In her meeting later that month, she says, she repeatedly pressed Bush for a rationale for the war. She says he failed to deliver a satisfactory answer.

"Miss Jones, you sound a little hostile,'" Bush said, according to Jones, who was an industrial quality inspector.

"Of course I feel hostile. My only son was killed and I can't get an answer," Jones, 44, says she replied.

Bush moved on to a different cluster of family members in the large meeting room at Fort Carson in Colorado. As Bush departed, Jones says, she tried again.

"Could you tell me what is the mission?" she called out. Bush didn't respond.

Couldn't respond. How can he tell her that her son died for his Oedipus Complex butrussed by the greed of his cronies.

Look, at some point we all have to face reality. The Supreme Court blocked any chance Gore might have had to secure the Presidency and we'll never get those critical eight years back. If, like me, you believe there's a reasonable chance 9/11 would have been foiled had Gore taken office (Bush eliminated the daily intelligence briefings Clinton had instituted and didn't listen to Richard Clarke et al; Gore certainly wouldn't have been that stupid), then America would never have gotten a lesson maybe it needed about the true difference with the Republican Party, Ralph Nader's assessment notwithstanding.
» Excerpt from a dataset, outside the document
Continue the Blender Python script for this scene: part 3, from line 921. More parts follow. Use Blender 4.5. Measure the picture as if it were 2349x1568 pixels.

I don't think Gore is going to run. I'm not even sure it'd be a good idea if he decided to in time for New Hampshire. I've grown convinced by clear, bold, even refreshing appearances like this that Hilary Clinton is prepared to lead this country, and I'm not sure who else besides Al Gore really is. Whether I'd ultimately prefer her leadership or another prepared citizen, I can't say for sure yet. But at this point only Al could knock her off the Democratic pedestal and I'm not longer certain he'd be a lock. And I think all the Republicans are underestimating her and their peril, just as Dems underestimated the candidate and electoral team of George W. Bush. And they're starting to realize it -- the way they run against her in their debates, you can smell the fear.

So bravo, Al, and here's hoping you can stay above the fetid fray and somehow effectively lead our planet -- maybe starting with your influence on a new Democratic President -- through this turning point in our planetary history. Even if you succeed, there will be other times, decades or centuries ahead, where we again forget our way and new saviors will be required.

But for now it is your ball. Who else in history has ever won as Oscar (okay, the statuette didn't actually go to him), an Emmy (sure, shared) and a Nobel Peace Prize in one year?

Answer: No one else but Al Gore.

Now, Al, for the love of all that is holy, do whatever it is you have to do to finish the job.